La troisième innovation renforce les droits des représentants du personnel par la création d’une capacité à négocier tous les trois ans sur les grandes orientations du plan de formation de l’entreprise, dans le cadre de la négociation obligatoire sur la GPEC. Cette négociation triennale portera également sur les perspectives d’utilisation des différentes formes de contrat de travail, et surtout sur la mobilité interne, qui constitue un nouvel outil de gestion des parcours professionnels, assortie d’un nouveau droit à négocier pour les organisations syndicales.

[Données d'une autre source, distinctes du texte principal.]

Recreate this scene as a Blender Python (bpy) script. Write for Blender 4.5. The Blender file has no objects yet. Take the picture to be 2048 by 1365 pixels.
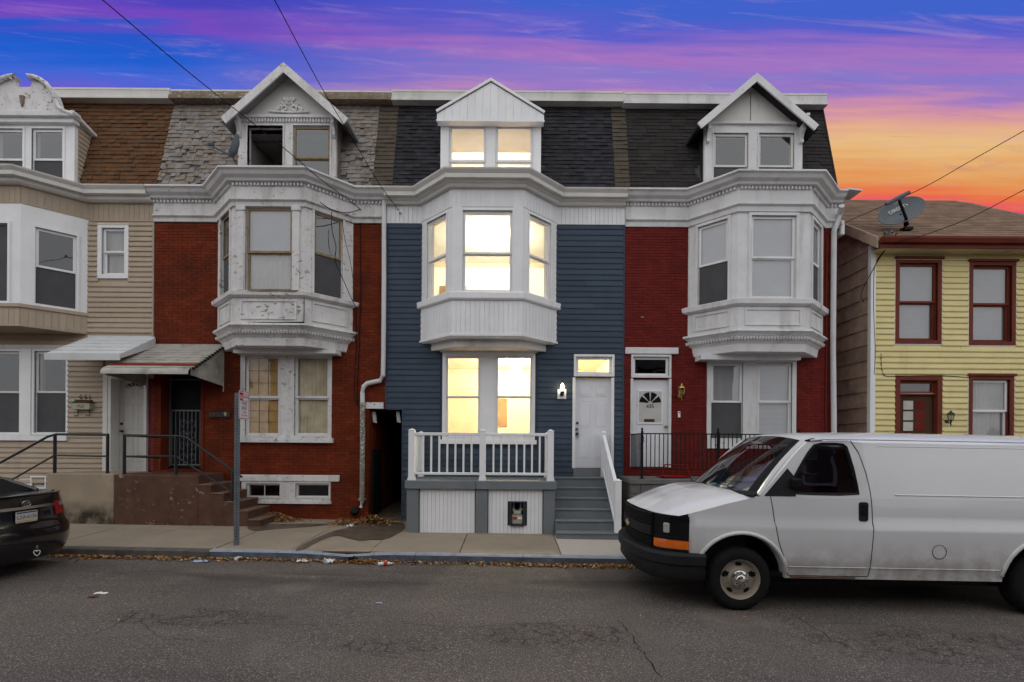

La dernière des grandes innovations de l’ANI du 11 janvier 2013 est d’introduire la notion d’accord majoritaire, dans le cas où l’entreprise souhaite négocier un « accord de maintien dans l’emploi ». La notion de maintien dans l’emploi ouvre pour les entreprises en difficulté la possibilité de signer un accord arbitrant entre temps de travail, salaire et emploi « au bénéfice de l’emploi », d’une durée de deux ans. Alors que la mesure de la représentativité syndicale par les élections du personnel devra produire, en cette année 2013, les effets attendus de la loi du 20 août 2008 quant à la capacité des syndicats à négocier (seuil de 10% des suffrages), à signer des accords (seuil de 30% des suffrages) et à s’opposer à des accords signés (seuil de 50% des suffrages), l’ANI du 11 janvier 2013 va plus loin et consacre le principe d’un accord majoritaire sur le thème de l’emploi. La conclusion d’un accord de maintien dans l’emploi, ou d’un accord sur les procédures à mettre en œuvre dans le cadre d’un plan de licenciement économique, devront donc s’apprécier selon la règle majoritaire (les mesures de licenciement économique pourront aussi être réglées par une procédure d’homologation par la Dirrecte).
- Une conception réformiste du dialogue social -
Il reste au législateur à entériner par la loi la nouvelle conception du dialogue social qui sous-tend cet accord. Elle représente une occasion d’affirmer le primat du réformisme sur les logiques contestataires encore trop présentes dans les relations sociales à la française. La CGT ne s’y est pas trompée et s’oppose vigoureusement à l’accord, espérant sa réécriture, voire sa non-transcription par le législateur. Elle est rejointe dans cette démarche par FO, qui, refusant le changement, se démarque de sa propre tradition réformiste.
A l’inverse, des réformes introduites par l’ANI du 11 janvier 2013, comme celle sur la gouvernance des sociétés ou sur le droit à négocier le contenu du plan de formation, étaient des revendications anciennes de la CFTC. Il est paradoxal de constater qu’à l’heure où cette organisation syndicale est en risque majeur d’être effacée du paysage représentatif interprofessionnel par la logique d’une représentativité mesurée dans les urnes, l’ANI du 11 janvier 2013 (un des derniers, peut-être, où la CFTC usera de sa représentativité nationale) consacre le bien fondé de ses revendications les plus emblématiques.